The Art of Home
A Designer Guide to Creating an Elevated Yet Approachable Home
What's it about
Ever wonder how designers create those stunning, magazine-worthy homes that still feel warm and livable? Discover the design philosophy that can transform your own space from ordinary to extraordinary, helping you finally create a home that truly reflects your personal style and feels effortlessly put together. This guide breaks down the essential principles behind creating an elevated yet approachable home. You'll learn Shea McGee's secrets for mixing design styles, balancing high and low price points, and mastering the art of styling. Uncover the step-by-step process for defining your vision and bringing it to life, room by room.
Meet the author
Shea McGee is the celebrated designer and co-founder of Studio McGee, an internationally recognized interior design firm that has redefined modern-traditional style for millions. After sharing her home renovations online, she and her husband Syd built a beloved brand from the ground up, proving that beautiful design can be both aspirational and attainable. Her work, now brought to life in The Art of Home, stems from a genuine passion for creating spaces that are personal, functional, and truly feel like home.

The Script
Every family has an unofficial archivist. It's the person who, without being asked, saves the crayon drawing from kindergarten, the ticket stub from a first concert, the faded Polaroid from a beach trip long ago. These objects aren't curated for a museum; they're tucked into drawers and shoeboxes, each one a silent keeper of a feeling, a moment, a version of who you once were. A home, in many ways, functions just like that shoebox. It’s a living archive of your family’s story, accumulating layers of life—the scuff on the floor from a new puppy, the ring on the coffee table from a late-night conversation, the armchair that’s molded perfectly to the person who sits there every morning. These are the tangible, unplanned evidence of a life being lived.
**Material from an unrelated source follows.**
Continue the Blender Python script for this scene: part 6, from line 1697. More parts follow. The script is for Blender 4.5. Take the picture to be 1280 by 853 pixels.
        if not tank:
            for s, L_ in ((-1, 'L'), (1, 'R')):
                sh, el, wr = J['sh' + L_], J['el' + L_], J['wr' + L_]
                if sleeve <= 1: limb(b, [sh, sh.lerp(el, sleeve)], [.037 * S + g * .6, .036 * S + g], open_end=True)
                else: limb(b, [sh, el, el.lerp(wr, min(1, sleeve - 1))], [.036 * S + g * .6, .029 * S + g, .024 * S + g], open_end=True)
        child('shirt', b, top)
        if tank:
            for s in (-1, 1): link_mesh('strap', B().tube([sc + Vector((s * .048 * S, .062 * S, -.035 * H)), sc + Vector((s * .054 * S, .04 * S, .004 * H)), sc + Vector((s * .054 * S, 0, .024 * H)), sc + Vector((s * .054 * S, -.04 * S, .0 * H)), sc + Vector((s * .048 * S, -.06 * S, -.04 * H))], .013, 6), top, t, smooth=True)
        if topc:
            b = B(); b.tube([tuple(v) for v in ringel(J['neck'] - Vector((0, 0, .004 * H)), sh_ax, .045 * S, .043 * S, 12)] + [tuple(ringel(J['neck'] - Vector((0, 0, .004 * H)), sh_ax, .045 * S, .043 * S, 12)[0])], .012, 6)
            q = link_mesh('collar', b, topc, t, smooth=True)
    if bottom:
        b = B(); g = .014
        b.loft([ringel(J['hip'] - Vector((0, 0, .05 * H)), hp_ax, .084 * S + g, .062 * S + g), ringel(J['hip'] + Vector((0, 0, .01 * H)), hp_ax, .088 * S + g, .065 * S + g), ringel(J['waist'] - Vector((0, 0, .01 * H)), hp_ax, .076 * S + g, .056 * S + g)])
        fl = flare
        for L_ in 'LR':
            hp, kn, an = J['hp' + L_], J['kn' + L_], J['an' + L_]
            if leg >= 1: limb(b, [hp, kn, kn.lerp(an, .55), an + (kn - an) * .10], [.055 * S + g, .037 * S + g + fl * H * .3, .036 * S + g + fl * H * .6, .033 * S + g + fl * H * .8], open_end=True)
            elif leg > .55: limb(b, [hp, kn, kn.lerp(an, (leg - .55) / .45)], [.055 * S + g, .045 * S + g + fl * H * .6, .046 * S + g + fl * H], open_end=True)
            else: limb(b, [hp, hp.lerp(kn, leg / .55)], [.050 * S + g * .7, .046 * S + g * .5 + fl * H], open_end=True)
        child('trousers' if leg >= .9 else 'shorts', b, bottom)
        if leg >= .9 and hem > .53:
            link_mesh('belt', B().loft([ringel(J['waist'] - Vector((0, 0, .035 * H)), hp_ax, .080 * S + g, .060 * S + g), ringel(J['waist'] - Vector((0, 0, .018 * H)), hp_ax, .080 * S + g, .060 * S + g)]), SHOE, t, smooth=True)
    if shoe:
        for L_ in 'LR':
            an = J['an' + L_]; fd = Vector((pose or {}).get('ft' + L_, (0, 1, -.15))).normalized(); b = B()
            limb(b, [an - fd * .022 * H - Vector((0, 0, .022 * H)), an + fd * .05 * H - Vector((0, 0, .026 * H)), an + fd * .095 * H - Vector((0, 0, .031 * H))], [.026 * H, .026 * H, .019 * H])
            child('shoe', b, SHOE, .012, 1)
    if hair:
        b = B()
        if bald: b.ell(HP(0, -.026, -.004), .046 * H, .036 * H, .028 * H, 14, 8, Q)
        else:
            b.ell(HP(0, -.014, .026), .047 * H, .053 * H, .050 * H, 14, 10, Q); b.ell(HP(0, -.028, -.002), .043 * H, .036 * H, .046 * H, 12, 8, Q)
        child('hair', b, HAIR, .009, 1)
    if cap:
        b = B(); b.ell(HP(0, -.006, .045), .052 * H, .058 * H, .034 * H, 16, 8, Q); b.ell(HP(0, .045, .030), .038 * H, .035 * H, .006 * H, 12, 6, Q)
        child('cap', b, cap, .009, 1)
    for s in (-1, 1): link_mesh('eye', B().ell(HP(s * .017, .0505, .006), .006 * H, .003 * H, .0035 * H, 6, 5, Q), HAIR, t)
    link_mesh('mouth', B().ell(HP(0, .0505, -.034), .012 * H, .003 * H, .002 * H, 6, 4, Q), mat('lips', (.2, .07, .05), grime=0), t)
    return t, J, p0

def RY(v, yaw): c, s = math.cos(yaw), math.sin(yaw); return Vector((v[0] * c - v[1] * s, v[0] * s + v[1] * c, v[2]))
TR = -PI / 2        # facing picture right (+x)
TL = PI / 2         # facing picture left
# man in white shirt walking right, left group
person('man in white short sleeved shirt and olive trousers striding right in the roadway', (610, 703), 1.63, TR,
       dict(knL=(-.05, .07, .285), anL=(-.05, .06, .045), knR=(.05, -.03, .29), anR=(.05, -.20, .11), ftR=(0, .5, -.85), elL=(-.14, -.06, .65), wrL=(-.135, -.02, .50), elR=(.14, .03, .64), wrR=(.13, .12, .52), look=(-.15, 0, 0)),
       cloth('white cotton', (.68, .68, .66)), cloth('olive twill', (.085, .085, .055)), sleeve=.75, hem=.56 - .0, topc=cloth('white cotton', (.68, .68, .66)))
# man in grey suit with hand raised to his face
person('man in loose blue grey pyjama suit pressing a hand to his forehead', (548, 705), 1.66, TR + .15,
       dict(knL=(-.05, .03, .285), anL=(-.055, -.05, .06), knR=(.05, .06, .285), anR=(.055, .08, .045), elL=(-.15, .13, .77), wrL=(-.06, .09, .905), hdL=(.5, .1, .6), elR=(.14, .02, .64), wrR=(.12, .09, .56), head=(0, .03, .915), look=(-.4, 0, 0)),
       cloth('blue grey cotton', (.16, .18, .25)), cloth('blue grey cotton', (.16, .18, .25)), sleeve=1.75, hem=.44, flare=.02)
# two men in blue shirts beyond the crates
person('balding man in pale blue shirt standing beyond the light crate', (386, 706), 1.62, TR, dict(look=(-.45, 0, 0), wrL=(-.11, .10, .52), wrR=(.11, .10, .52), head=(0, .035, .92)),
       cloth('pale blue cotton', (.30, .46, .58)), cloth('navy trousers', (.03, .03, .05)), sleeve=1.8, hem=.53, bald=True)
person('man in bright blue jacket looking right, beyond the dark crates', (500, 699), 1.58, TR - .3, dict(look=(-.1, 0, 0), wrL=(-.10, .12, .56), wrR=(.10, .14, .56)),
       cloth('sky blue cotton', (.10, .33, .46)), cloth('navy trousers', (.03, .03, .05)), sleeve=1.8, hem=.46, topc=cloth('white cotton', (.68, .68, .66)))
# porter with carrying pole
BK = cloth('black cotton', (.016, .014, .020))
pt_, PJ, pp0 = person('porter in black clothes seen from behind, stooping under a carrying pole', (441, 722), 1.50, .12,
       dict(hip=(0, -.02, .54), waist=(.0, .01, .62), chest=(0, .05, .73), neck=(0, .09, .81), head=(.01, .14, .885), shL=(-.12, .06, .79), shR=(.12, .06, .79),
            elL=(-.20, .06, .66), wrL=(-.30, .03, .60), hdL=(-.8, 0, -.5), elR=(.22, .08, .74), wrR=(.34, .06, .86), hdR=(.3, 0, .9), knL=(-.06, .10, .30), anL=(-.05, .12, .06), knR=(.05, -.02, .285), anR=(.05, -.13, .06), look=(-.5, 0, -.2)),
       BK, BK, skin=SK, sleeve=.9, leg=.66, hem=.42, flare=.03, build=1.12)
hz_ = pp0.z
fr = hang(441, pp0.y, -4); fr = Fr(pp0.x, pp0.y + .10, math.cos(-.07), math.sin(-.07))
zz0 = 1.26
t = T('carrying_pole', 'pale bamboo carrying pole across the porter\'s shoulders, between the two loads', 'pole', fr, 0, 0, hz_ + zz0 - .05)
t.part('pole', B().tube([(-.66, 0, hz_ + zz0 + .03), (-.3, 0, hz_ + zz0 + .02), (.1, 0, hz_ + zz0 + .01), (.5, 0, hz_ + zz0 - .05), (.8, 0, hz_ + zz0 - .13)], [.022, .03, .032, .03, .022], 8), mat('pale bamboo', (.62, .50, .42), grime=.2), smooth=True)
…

But how do you create a space that feels both beautifully designed and deeply personal, one that can hold the story of your past while making room for the future? This question is at the heart of Shea McGee’s work. Alongside her husband, Syd, she built a small interior design firm from their spare bedroom, a project fueled by a desire to craft spaces that felt both aspirational and attainable. As their business, Studio McGee, grew into a nationally recognized brand, Shea realized that the principles she used for clients—blending classic design with a warm, lived-in feel—were the same ones people everywhere were craving for their own homes. She wrote The Art of Home to share that approach, showing how anyone can create a home that not only looks beautiful but also tells the unique, evolving story of the people within it.
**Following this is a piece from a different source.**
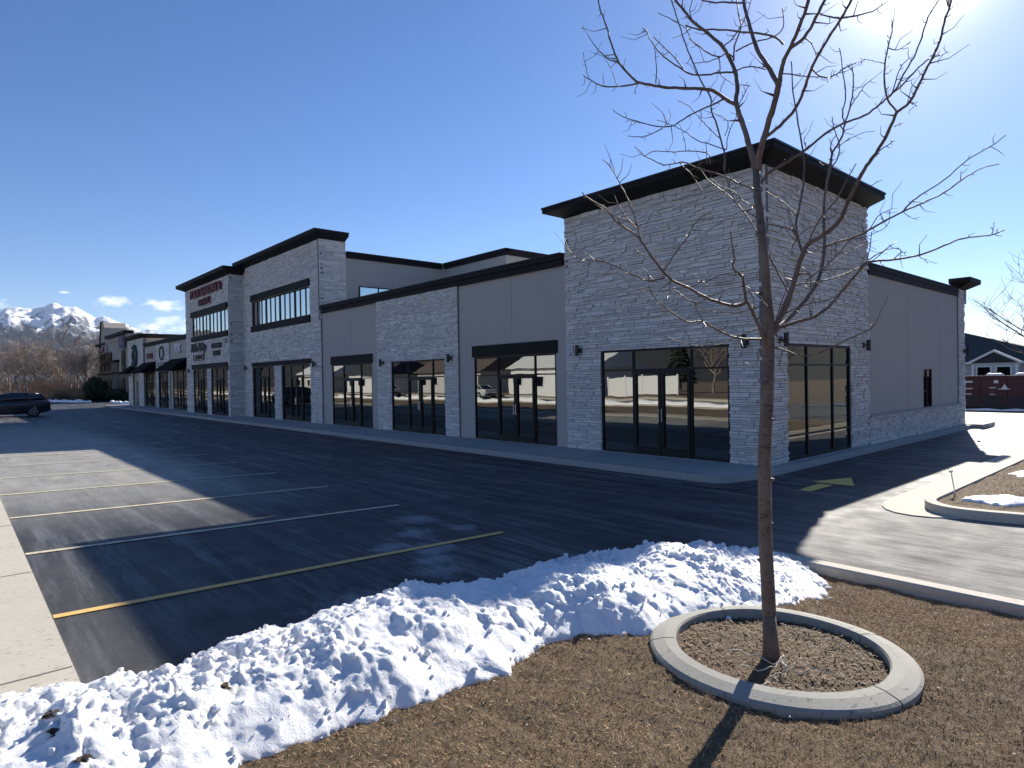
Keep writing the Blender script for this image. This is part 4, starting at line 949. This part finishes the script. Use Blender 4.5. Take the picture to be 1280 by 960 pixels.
for (a0, a1) in ((-107.2, -105.2), (-104.6, -102.8), (-101.8, -100.2), (-99.6, -97.8), (-90.5, -88.5)):
    w = MB().pbox(FT, a0, a1, 4.0, 6.7, 0, .16).build('window', M['frame'], tb); MB().pbox(FT, a0+.15, a1-.15, 4.15, 6.55, .15, .17).build('pane', M['glass'], w)
    w = MB().pbox(FT, a0, a1, .5, 2.9, .1, .24).build('window', M['frame'], tb); MB().pbox(FT, a0+.15, a1-.15, .65, 2.75, .23, .25).build('pane', M['glass'], w)
sg = empty('shop_sign', (-103.5, y0-.4, 7), 'small red sign under the gable of the tan building', 'sign'); MB().pbox(FT, -104.6, -101.6, 6.85, 7.65, .31, .45).build('panel', M['signred'], sg); text('letters', 'GRILL', -103.1, y0-.46, 7.25, .7, M['signrose'], sg, .02, 1.2)
sg = empty('shop_sign', (-89.5, y0-.3, 7), 'purple square sign panel on the tan building', 'sign'); MB().pbox(FT, -91.2, -87.6, 6.9, 8.5, .16, .3).build('panel', M['purple'], sg); text('letters', 'B', -89.4, y0-.32, 7.7, 1.2, M['signrose'], sg, .02, 1.1)

# ------------------------------------------------------------------ dark SUV and other cars
def make_car(lab, paint, suv=True):
    t = empty('parked_car', (0, 0, 0), lab, 'car', 'cars parked on the lot and along the street')
    H = 1.0 if suv else .86
    # stations along x (length), each: half width low, half width high, z low, z belt, z roof, half width roof
    st = [(-2.38, .74, .62, .42, .80, None), (-2.28, .86, .80, .30, .93, None), (-1.9, .93, .88, .26, 1.00, None), (-1.2, .95, .92, .24, 1.05, None), (-.55, .95, .93, .22, 1.08, None), (.4, .95, .94, .22, 1.10, None), (1.3, .95, .93, .23, 1.13, None), (2.0, .93, .90, .28, 1.14, None), (2.30, .88, .84, .36, 1.10, None), (2.40, .80, .78, .48, .98, None)]
    rings = []
    for (x, wl, wh, zl, zb, _) in st:
        zb *= H; rings.append([(x, -wl*.94, zl), (x, -wl, zl+.15), (x, -wl, zb-.22), (x, -wh, zb-.03), (x, -wh*.8, zb), (x, wh*.8, zb), (x, wh, zb-.03), (x, wl, zb-.22), (x, wl, zl+.15), (x, wl*.94, zl)])
    MB().loft(rings).build('body', paint, t, True, world=False)
    cab = [(-1.15, .86, 1.04, 1.05), (-.35, .84, 1.07, 1.56), (.2, .84, 1.08, 1.66), (1.2, .83, 1.1, 1.66), (1.85, .80, 1.12, 1.58), (2.25, .78, 1.1, 1.12)] if suv else [(-1.0, .86, .88, .9), (-.1, .82, .9, 1.38), (.4, .8, .9, 1.42), (1.0, .78, .92, 1.38), (1.9, .76, .93, .97)]
    rg = [[(x, -w, b), (x, -w+.16*(r-b), (b+r)/2), (x, -w+.34*(r-b), r-.03*(r-b)), (x, -w+.5*(r-b), r), (x, w-.5*(r-b), r), (x, w-.34*(r-b), r-.03*(r-b)), (x, w-.16*(r-b), (b+r)/2), (x, w, b)] for x, w, b, r in cab]
    MB().loft(rg).build('cabin_glass', M['carglass'], t, True, world=False)
    rf_ = [[(x, -w+.30*(r-b), r-.04), (x, -w+.5*(r-b), r+.02), (x, w-.5*(r-b), r+.02), (x, w-.30*(r-b), r-.04)] for x, w, b, r in cab[1:-1]]
    MB().loft(rf_).build('roof', paint, t, True, world=False)
    pil = MB()
    for sgn in (-1, 1):
        for (i, j) in ((0, 1), (3, 3), (len(cab)-1, len(cab)-2)):
            x0_, w0_, b0_, r0_ = cab[i]; x1_, w1_, b1_, r1_ = cab[j]; pil.tube([(x0_, sgn*(w0_+.005), b0_-.02), (x1_, sgn*(w1_-.30*(r1_-b1_)), r1_)], .035, 6)
        pil.box(-1.25, -1.1, sgn*.93-.05 if sgn < 0 else .90, sgn*.93+.05 if sgn < 0 else 1.02, 1.02, 1.14)
    pil.build('pillar', paint, t, world=False)
    for x in (-1.48, 1.45):
        for sgn in (-1, 1):
            w = MB(); w.cyl((x, sgn*.94-.11, .35), (0, 1, 0), .35, .22, 20); wo_ = w.build('wheel', M['tyre'], t, True, world=False)
            r = MB(); yy = sgn*.94+.115*sgn-.01
            for k in range(5): a = k*2*PI/5; r.tube([(x, yy, .35), (x+.2*math.cos(a), yy, .35+.2*math.sin(a))], .03, 6)
            r.tube([(x+.22*math.cos(a), yy, .35+.22*math.sin(a)) for a in np.linspace(0, 2*PI, 17)], .02, 6); r.build('rim', M['rim'], wo_, world=False)
    for sgn in (-1, 1):
        MB().box(2.2, 2.415, sgn*.66-.17, sgn*.66+.17, .86*H, .99*H).build('tail_light', M['red'], t, world=False)
        MB().box(-2.36, -2.2, sgn*.58-.17, sgn*.58+.17, .66*H, .80*H).build('headlight', M['lampclear'], t, world=False)
    MB().box(2.38, 2.44, -.55, .55, .42, .55).build('bumper', M['tyre'], t, world=False)
    return t
suv = make_car('dark blue suv parked nose out at the far left edge of the lot', M['carpaint']); suv.location = (-48.6, -10.3, .03); suv.rotation_euler.z = PI/2
car2 = make_car('white sedan parked along the street opposite the strip', simple('white_car_paint', (.6, .6, .6), .25, .05, 1, 0), False)
car2.location = (-48, -30.3, .12)
labs = ['white sedan parked near the second house across the street', 'white sedan parked at the far end of the street across from the strip']
for k, x in enumerate((-68, -88)):
    c = copy_tree(car2); c.location = (x, -30.3+.1*k, .12); c['label'] = labs[k]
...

Module 1: The Philosophy of Livable Design
So, where does great design actually begin? It starts with a feeling. McGee’s entire philosophy is built on this foundation. She argues that the first and most critical step is to define the emotional atmosphere you want to create.
This is where the mood board comes in. The author insists that a mood board is the foundational North Star for any design project. It’s a tool for emotional alignment. Early in her career, she noticed a huge gap between what clients said they wanted and what their inspiration images actually showed. A client might say "modern," but their saved photos were full of warm, rustic textures. This taught her a vital lesson: visuals speak louder than words. A well-crafted mood board, with just 5-7 cohesive images, becomes the unwavering reference point that guides every single decision, ensuring the final space delivers the intended feeling.
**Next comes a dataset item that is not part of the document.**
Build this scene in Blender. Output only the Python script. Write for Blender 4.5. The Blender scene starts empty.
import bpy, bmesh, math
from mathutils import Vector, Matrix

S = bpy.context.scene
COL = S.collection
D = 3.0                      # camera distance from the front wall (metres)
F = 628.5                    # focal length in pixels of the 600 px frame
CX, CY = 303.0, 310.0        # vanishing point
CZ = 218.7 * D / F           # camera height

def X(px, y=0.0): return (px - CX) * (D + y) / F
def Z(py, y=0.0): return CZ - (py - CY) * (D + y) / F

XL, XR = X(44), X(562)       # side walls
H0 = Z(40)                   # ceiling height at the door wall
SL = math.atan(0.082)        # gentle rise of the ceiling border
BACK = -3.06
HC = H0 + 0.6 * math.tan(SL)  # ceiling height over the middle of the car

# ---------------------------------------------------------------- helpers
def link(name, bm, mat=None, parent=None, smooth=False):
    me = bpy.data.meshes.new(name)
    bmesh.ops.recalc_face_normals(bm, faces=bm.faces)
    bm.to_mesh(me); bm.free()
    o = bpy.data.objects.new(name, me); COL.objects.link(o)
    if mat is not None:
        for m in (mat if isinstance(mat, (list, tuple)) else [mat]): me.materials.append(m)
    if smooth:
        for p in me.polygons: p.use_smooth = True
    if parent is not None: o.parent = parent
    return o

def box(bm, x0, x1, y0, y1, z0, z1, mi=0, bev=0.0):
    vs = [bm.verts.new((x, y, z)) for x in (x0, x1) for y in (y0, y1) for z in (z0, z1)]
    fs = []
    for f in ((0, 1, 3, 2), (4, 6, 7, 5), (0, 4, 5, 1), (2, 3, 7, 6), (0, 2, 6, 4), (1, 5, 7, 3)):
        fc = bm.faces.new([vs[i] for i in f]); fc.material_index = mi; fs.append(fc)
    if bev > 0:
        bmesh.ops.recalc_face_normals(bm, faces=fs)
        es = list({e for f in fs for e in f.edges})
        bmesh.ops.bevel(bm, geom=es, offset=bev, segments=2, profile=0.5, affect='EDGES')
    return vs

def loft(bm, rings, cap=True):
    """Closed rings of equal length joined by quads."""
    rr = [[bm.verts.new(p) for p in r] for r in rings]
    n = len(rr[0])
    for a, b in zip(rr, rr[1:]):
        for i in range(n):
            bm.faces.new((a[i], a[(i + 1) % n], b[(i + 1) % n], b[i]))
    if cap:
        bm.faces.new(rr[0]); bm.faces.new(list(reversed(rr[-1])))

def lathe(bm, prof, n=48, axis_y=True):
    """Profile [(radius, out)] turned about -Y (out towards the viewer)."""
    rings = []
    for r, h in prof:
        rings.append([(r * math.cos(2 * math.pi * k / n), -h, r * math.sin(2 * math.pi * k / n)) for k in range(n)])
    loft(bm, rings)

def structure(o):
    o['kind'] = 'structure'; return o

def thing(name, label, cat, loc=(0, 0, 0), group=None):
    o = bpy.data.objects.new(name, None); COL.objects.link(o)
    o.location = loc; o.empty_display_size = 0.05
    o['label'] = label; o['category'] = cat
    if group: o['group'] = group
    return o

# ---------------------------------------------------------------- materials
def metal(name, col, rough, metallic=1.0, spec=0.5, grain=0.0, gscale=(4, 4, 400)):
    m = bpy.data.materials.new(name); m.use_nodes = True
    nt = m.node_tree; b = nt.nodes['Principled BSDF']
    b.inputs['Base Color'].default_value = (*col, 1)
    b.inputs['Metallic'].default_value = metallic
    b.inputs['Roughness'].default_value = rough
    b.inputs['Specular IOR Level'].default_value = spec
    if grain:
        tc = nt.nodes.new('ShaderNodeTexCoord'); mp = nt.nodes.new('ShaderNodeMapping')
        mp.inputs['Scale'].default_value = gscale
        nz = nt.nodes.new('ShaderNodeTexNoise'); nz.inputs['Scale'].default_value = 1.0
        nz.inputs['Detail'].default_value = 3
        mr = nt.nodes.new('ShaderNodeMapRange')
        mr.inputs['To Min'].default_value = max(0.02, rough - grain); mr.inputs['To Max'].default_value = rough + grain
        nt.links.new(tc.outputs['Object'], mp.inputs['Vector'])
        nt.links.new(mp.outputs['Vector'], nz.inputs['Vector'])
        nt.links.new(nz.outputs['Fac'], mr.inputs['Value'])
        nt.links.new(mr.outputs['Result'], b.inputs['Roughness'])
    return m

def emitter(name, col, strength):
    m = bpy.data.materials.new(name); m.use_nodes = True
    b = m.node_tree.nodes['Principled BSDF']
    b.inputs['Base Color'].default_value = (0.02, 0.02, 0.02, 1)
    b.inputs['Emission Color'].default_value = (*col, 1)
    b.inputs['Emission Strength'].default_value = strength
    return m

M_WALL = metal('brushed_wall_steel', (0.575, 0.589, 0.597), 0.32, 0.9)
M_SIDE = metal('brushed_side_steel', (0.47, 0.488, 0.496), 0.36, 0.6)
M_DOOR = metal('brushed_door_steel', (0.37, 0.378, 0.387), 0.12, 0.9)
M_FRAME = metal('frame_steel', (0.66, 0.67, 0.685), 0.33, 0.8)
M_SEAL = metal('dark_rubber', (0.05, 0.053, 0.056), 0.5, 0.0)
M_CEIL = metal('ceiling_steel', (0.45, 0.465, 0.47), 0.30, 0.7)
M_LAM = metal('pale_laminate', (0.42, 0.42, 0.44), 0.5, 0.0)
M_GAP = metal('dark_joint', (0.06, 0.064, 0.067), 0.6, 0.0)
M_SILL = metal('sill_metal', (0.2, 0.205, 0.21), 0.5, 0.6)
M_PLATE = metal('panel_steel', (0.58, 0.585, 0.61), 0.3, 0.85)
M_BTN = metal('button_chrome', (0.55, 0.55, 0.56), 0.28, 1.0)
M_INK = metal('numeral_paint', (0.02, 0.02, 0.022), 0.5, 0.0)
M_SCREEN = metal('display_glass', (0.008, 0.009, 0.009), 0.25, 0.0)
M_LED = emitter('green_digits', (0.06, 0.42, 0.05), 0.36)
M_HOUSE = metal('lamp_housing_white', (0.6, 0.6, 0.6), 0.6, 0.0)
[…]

From this emotional foundation, we move to the physical structure. McGee is adamant that architecture provides the essential "bones" of a home, which decor cannot fix. You can’t just style your way out of a bad layout. The designer’s job is to work with the architecture, sometimes by adding details like beams or molding, and other times by subtracting them. In a remodel, this might mean removing fussy, dated flourishes to let a room breathe. In a contemporary home, it could mean omitting window casings for a cleaner line. The point is to honor and elevate the structure first. All the pillows and artwork in the world won’t save a space with poor architectural bones.
This brings us to the core of McGee's signature style: "elevated livability." It’s a space that is both beautiful and deeply comfortable. The key to achieving this is intentional contrast. Successful design achieves elevated livability through the juxtaposition of contrasting elements. This is a deliberate strategy. Think of pairing a deep, durable sofa perfect for family movie nights with a more formal, sculptural velvet chair. Or setting rustic, weathered antiques against sleek, modern metal accents. It’s the dynamic tension between high and low, old and new, curvy and straight that creates a room that feels curated, personal, and alive. This principle works whether you're in a sprawling estate or a small apartment.
And it doesn't stop there. This idea of balance extends to how a room evolves. The best rooms unfold over time, gathering personal artifacts that tell a story. A house becomes a home when it’s layered with meaning. This final layer is styling. It's the art of arranging objects that hold personal significance, like a framed wedding photo, a vintage rug you bought years ago, or a vase found at a thrift shop. McGee encourages collecting these meaningful accents throughout the design process. This way, the final styling phase isn't a scramble to fill shelves. Instead, it’s the thoughtful composition of items that tell your unique story, transforming a decorated house into a deeply personal home.